Monday, 8 July 2024

'The writer of some infidel poetry'

 This day in 1822 was the date of the most archetypically, even iconically, romantic of all the Romantic poets' deaths – that of Percy Bysshe Shelley, drowned in the Ligurian sea, and cremated on the beach by his friends. Unmoved, the London newspaper The Courier marked his death thus: 'Shelley, the writer of some infidel poetry, has been drowned; now he knows whether there is a God or not.' 
  The famous littoral cremation did not go entirely smoothly. I tell the story in my book, The Mother of Beauty (still available on Amazon or direct from me), writing of
'Shelley’s dramatically informal ‘pagan’ cremation on the beach at Viareggio, an event stage-managed and later much mythologised by the writer and adventurer Edward Trelawny. Shelley drowned when the boat he was sailing was caught in a sudden storm, and his body was washed up ten days later at Viareggio, along with his two sailing companions.

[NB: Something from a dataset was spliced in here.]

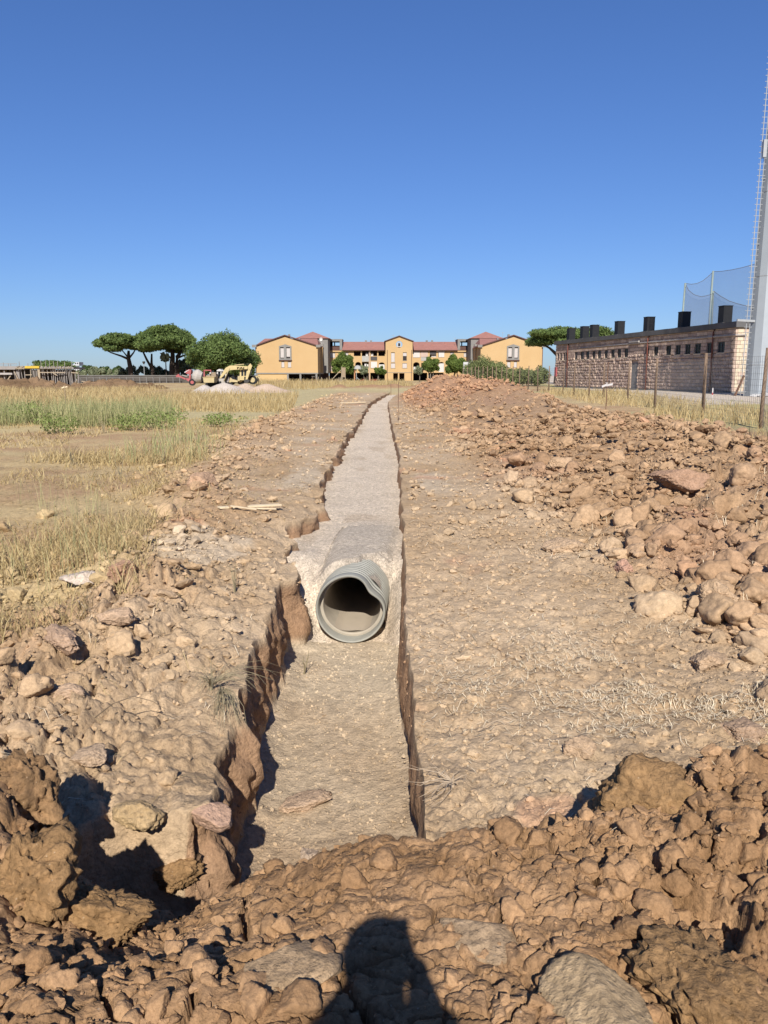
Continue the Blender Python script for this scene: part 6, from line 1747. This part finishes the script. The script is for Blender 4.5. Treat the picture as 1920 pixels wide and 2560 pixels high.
for i in range(8):
    e = i/7*math.pi*.62
    for j in range(n): mb.v.append((hc.x+.112*s_*math.sin(e)*math.cos(j*6.2832/n), hc.y+.118*s_*math.sin(e)*math.sin(j*6.2832/n)-.01, hc.z-.01+.105*s_*math.cos(e)))
for i in range(7):
    for j in range(n): mb.f.append((i*n+j, i*n+(j+1) % n, (i+1)*n+(j+1) % n, (i+1)*n+j))
mb.build('hair', M['hair'], per, True)
mb = MB(); q = Vector(P_(0, .15, 1.62)); mb.obox(q, (.012, 0, 0), (0, .018, 0), (0, 0, .025)); mb.build('nose', M['skin'], per, bevel=.006)
for sx_ in (-.03, .03):
    e = Vector(P_(sx_, .148, 1.645)); MB().tube([(e.x, e.y-.008, e.z), (e.x, e.y+.004, e.z)], .011, 8).build('eye', M['white_cloth'], per)
e = Vector(P_(0, .145, 1.575)); MB().obox(e, (.024, 0, 0), (0, .006, 0), (0, 0, .006)).build('mouth', M['faded_red'], per)
ph = thing('phone', (-.022, -.012, H-.067), 'dark phone held up in front of the face by the standing person', 'phone')
MB().obox((-.022, -.012, H-.067), (.0375, 0, 0), (0, .004, 0), (0, 0, .079)).build('phone_body', M['rubber'], ph, bevel=.003)
for side, hx in ((-1, -.062), (1, .018)):
    root = Vector(P_(.03 if side < 0 else .13, .26, 1.45)); g0 = Vector((hx, -.03, H-.13))
    MB().tube([tuple(root), tuple(root.lerp(g0, .6)), tuple(g0+Vector((side*.01, -.015, 0)))], [.03, .034, .026], 10).build('palm', M['skin'], per, True)
    for f_ in range(4):
        zf = H-.165+f_*.021; ln = (.8, 1, 1.05, .9)[f_]
        MB().tube([(g0.x+side*.012, -.035, zf), (hx+side*.006, -.018, zf+.004), (hx+side*.001, -.004-.0*ln, zf+.008), (hx-side*.016*ln, -.001, zf+.010)], [.0095, .009, .008, .006], 8).build('finger', M['skin'], per, True)
    MB().tube([(g0.x, -.04, H-.15), (hx-side*.005, -.033, H-.115), (hx-side*.02, -.022, H-.085)], [.012, .011, .008], 8).build('thumb', M['skin'], per, True)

They were identifiable only by their clothes – and, in Shelley’s case, a volume of Keats that he had crammed into his pocket. With the help of Italian soldiers who were on hand, guarding the bodies, Trelawny built the funeral pyre and set it alight, while his friends Byron and Leigh Hunt looked on. The fierce heat of blazing resinous pine took Trelawny by surprise and drove the onlookers away to a safe distance. As the flames began to die down, Trelawny poured on frankincense and salt, then wine and oil, in the manner of the ancient Greeks, and that was that. The three men then took a long swim out from the shore, and, in one final romantic gesture, Trelawny seized Shelley’s heart from the embers of his pyre. (That heart now resides in the Shelley family vault at St Peter’s, Bournemouth, along with the body of Mary Shelley and the remains of her parents, Mary Wollstonecraft and William Godwin, dug up from the churchyard of Old St Pancras).'
The volume of Keats was Lamia, Isabella, The Eve of St Agnes, and other poems (1819). There is some doubt over whether the unburnt remnant snatched from the pyre was actually Shelley's heart or some other organ, perhaps his liver. Either way, Trelawny gave it to Leigh Hunt, who for some while refused to hand it over to Mary Shelley, but finally relented. There is doubt too about the final resting place of the presumed heart, which might be at Christchurch Priory rather than St Peter's, Bournemouth. A piece of jawbone, also retrieved from the pyre, was eventually donated to the Keats-Shelley Memorial in Rome.